My journal entries served as a blueprint for what I envisioned as Sesame Street for grown-ups, complete with scientific and behavioral guidance for navigating life and a spiritual focus on seeking universal consciousness. As a researcher and educator sifting through academic and life science advice for a living, I found 'expert' advice to be frustratingly dull, disjointed, and often ineffective. I haven't found the answers yet but art and creativity is a daily solace and a better investigative lens for the questions that are in my heart. 

In my mid-40s, I slowly began to turn away from academic dreams of publishing, presenting, and teaching (which never went far in the first place). I started making short films and connected with other DIY filmmakers in Nashville. I made two documentaries about two highly creative, independent, hilarious, and bold friends (Queen of Threads and Sassy) whom I deeply admire for their ability to successfully "adult," even as they admit they're still figuring things out.
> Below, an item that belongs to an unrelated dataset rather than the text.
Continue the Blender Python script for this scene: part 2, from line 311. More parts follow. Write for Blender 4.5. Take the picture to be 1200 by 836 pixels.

Recently, I wrote and directed a film, Adult Life Lab, about a group of friends who create a secret lab to design inventions to help them with their adulting challenges. While the film focuses on inventing, the larger theme is how a group of creatively kind people can come together and learn to solve their deepest challenges through silly yet effective inventions, leading to feelings of transcendence.

As I continue to film, I still keep a journal, seeing it as my own adulting invention lab. It's a place where I can safely dream up a world I want to live in and experiment with creative solutions to everyday challenges. With every new project, my vision evolves, but the journal remains a constant source of inspiration and innovation.